Activity 2: Get two balls of very different weights. Have a child push the lighter ball with moderate force and measure how long it takes to get to a set point. Now have the child push the heavier ball with the same force (as much as possible) and measure how long that ball takes to get to the same set point. You can point out to the child that the times are different but the force was nearly the same… why? This is the effect of mass on motion in that heavier objects require more force to reach the same acceleration as an object with less mass. Again, have the children think of times when they have seen this in their lives.
Newton’s Third Law of Motion: For every action there is an equal and opposite reaction.
This is my personal favourite of the three laws because not only does it apply to motion, but arguably life as well. However, in terms of motion, this law keeps the universe (and our things) intact. This one is also one of the hardest to understand because it involves so many different forces at work.
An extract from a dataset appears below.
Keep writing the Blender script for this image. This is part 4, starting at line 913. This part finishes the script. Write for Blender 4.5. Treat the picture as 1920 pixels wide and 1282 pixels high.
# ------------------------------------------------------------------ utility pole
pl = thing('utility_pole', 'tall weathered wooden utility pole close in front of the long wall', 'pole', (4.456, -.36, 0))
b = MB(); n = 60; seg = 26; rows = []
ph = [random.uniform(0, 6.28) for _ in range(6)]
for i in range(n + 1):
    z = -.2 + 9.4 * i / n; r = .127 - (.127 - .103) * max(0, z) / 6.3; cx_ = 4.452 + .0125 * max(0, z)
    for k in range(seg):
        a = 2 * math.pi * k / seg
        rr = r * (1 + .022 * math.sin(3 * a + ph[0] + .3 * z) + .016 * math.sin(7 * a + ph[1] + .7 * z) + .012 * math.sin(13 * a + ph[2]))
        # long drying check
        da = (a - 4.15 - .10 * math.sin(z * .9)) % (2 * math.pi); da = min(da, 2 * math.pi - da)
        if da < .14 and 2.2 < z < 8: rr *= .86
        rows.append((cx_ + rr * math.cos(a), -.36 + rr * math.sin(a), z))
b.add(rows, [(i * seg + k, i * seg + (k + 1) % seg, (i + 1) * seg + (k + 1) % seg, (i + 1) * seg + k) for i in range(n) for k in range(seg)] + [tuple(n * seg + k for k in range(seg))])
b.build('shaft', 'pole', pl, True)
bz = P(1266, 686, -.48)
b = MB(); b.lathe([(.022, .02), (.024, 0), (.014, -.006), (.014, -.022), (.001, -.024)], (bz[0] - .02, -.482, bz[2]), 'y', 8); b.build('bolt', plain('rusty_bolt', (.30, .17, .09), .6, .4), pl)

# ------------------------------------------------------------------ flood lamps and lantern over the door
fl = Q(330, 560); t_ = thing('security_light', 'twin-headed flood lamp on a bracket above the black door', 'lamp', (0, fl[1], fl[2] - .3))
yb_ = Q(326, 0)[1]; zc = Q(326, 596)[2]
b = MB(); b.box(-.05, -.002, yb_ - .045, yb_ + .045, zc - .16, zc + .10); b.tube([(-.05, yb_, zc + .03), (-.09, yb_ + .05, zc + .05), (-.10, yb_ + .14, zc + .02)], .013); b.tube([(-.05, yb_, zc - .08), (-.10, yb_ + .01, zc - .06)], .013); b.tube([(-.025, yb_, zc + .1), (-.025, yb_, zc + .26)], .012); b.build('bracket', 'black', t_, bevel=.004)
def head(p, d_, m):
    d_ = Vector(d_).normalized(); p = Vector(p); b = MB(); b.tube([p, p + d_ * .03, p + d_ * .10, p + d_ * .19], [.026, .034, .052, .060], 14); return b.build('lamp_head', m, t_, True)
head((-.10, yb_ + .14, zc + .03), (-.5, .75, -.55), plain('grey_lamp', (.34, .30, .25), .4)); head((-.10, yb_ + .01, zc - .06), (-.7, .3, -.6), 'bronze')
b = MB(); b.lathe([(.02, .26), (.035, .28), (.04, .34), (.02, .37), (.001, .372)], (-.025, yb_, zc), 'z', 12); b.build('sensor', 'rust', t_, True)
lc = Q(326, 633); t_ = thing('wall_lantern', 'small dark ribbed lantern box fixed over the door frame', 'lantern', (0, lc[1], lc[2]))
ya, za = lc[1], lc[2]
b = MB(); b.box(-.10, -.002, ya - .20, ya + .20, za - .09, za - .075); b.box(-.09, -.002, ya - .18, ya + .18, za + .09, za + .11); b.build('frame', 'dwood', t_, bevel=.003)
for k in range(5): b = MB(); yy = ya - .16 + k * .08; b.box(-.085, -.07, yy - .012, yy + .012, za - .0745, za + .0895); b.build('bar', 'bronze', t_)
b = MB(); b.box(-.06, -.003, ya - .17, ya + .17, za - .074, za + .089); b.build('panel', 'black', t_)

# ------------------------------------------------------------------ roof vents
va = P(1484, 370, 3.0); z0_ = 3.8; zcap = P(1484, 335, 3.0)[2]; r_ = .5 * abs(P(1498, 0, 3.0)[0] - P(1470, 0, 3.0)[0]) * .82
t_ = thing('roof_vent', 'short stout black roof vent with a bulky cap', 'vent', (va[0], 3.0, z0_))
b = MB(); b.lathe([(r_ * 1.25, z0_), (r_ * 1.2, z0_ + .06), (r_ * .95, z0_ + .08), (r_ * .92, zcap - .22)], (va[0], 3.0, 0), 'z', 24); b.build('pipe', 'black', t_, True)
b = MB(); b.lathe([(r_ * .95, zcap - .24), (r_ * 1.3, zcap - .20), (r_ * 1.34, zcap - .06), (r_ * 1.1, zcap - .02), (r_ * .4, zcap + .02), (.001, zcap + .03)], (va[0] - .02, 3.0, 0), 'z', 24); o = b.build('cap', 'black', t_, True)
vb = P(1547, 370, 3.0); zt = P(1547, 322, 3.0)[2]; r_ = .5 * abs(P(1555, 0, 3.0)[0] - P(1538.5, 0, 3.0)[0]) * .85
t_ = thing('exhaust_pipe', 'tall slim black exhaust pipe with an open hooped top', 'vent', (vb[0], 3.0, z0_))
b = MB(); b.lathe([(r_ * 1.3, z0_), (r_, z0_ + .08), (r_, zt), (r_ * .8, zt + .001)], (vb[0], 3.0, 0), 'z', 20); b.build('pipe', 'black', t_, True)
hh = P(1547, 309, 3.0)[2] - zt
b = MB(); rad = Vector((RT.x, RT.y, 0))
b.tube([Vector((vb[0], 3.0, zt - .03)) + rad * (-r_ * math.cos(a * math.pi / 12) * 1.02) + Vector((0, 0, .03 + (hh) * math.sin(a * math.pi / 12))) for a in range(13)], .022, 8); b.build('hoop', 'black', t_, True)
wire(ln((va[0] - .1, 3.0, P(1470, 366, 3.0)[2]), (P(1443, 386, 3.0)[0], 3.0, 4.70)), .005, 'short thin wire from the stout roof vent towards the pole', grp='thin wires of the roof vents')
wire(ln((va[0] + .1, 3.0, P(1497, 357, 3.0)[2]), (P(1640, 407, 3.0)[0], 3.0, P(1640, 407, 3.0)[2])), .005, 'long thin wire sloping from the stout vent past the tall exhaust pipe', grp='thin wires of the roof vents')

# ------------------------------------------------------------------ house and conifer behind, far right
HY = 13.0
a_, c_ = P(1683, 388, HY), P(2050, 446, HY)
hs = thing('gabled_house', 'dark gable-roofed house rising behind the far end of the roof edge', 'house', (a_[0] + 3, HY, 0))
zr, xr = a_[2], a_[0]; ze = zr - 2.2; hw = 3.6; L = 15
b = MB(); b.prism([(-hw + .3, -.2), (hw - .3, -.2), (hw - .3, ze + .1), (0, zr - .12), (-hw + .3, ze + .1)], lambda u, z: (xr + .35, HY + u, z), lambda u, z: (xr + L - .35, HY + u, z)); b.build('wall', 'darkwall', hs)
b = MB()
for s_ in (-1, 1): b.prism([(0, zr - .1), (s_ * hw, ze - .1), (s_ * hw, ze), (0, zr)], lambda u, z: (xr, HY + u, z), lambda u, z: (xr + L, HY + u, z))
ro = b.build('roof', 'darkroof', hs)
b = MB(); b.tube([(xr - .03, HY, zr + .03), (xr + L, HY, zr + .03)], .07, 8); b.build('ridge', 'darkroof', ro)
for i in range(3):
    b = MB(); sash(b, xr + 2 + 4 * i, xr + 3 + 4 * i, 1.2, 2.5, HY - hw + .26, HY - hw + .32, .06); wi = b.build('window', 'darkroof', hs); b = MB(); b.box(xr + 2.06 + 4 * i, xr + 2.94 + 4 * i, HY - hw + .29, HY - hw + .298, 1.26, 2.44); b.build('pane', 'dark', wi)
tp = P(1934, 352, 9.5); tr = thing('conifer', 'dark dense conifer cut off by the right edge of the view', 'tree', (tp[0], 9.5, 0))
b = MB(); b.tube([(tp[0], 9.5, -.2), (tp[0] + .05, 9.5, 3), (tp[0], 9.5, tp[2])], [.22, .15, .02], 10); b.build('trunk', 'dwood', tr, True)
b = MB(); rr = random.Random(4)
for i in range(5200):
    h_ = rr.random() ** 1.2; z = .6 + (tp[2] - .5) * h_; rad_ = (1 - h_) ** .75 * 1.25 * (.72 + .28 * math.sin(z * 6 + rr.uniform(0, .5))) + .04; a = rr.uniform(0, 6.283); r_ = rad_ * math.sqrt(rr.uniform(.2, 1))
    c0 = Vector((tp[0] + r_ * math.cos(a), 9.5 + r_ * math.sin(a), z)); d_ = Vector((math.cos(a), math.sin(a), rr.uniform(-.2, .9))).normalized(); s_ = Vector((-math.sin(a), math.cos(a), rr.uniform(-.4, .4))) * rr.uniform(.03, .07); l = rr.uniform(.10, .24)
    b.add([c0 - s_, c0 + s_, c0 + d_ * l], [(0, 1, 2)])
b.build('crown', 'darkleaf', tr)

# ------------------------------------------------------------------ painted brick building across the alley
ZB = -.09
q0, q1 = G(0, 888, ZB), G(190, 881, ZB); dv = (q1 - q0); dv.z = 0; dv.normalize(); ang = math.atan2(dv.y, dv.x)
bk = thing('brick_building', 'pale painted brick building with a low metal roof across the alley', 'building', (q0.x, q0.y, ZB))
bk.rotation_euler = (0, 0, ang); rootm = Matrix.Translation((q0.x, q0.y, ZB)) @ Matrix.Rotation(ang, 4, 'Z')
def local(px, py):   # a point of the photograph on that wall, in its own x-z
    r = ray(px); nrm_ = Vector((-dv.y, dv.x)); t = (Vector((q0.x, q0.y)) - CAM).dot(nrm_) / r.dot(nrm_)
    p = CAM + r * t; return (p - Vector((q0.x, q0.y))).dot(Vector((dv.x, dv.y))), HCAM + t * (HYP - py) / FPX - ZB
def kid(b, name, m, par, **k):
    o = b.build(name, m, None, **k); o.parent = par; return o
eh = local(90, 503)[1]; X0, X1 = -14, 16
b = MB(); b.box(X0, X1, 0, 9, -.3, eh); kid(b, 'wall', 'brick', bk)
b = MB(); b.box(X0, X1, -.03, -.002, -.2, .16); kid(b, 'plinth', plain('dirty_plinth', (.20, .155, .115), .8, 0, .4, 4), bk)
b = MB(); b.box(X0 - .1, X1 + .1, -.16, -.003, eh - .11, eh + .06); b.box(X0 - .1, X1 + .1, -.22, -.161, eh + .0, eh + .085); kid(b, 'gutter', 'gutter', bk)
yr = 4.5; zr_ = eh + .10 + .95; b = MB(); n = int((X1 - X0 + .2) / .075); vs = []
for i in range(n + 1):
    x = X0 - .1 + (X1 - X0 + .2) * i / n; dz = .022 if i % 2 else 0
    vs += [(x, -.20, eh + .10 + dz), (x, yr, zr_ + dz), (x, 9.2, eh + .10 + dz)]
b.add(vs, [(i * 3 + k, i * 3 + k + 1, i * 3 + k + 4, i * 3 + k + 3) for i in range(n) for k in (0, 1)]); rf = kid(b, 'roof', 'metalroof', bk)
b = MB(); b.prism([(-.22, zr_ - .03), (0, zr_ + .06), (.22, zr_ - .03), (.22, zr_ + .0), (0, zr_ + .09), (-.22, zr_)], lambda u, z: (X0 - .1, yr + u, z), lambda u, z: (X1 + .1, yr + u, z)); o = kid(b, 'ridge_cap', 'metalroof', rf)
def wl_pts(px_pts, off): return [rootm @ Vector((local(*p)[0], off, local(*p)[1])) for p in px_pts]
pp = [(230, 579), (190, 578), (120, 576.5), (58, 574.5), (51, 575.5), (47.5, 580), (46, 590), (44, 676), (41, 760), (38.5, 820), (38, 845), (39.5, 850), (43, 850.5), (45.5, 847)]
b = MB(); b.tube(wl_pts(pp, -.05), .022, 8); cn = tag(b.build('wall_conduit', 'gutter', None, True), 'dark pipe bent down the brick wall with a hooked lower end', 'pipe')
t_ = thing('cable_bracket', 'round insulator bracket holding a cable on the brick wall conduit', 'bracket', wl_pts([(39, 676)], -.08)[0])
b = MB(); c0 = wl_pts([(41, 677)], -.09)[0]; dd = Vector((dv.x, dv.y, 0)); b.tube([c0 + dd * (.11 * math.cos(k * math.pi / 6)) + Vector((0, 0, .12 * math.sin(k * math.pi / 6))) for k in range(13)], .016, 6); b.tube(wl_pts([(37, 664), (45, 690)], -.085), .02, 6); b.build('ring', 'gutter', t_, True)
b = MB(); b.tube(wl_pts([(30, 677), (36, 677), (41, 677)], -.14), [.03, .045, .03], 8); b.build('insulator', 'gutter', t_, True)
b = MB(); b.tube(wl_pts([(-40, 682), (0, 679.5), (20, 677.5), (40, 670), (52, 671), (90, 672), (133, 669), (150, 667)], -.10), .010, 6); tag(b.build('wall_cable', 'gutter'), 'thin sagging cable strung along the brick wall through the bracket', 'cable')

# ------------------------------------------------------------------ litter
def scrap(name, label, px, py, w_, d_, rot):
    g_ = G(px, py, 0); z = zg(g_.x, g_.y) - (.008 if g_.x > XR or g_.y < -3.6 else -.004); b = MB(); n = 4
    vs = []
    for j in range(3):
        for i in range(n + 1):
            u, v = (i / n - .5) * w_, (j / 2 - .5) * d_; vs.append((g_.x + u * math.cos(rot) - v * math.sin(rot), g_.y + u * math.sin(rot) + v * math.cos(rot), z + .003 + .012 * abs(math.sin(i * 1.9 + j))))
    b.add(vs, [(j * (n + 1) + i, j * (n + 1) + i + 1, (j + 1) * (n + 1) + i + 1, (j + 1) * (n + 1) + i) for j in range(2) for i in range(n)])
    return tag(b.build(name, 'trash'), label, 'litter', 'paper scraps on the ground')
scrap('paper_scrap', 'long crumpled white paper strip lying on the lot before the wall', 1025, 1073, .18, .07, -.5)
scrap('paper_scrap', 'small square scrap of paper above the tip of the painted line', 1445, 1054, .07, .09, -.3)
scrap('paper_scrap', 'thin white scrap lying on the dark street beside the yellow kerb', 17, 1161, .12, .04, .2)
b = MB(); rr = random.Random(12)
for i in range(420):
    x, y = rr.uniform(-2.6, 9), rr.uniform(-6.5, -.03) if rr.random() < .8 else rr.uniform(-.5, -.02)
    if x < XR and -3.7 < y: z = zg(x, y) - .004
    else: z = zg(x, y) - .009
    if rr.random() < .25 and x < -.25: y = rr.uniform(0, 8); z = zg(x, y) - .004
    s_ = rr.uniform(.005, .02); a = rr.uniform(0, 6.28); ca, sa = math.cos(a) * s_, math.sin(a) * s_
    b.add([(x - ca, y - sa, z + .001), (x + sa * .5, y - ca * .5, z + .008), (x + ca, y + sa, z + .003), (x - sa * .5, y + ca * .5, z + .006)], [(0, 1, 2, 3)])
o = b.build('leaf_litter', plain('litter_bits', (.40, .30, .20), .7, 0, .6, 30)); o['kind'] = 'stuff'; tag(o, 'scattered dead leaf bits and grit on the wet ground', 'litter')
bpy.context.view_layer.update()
Activity: Using two balls of the same weight, send one ball crashing into the other. What happens? The children should see the ball that was at rest go flying away, but what about the other ball? It likely either stopped or even went backwards a bit. The reason for this is Newton’s Third Law of Motion: The ball that was at rest exerted a force onto the moving ball, the exact same force that hit it. This force acted on the motion (see Law 1) to stop or even reverse it. What if the two balls had different masses? What would happen then? You can either talk about it or have them work it out themselves using the balls that were part of the activities for Newton’s Second Law of Motion.
***
Introducing physics at a young age is not only doable, but is fun for kids and helps them integrate and consolidate their knowledge before they have to truly understand it in the high school years. Will they fully understand these laws right away? No, but that’s okay. With repeated exposure and ongoing activities and discussion, the knowledge becomes cemented in ways that don’t happen when it’s rushed through later on.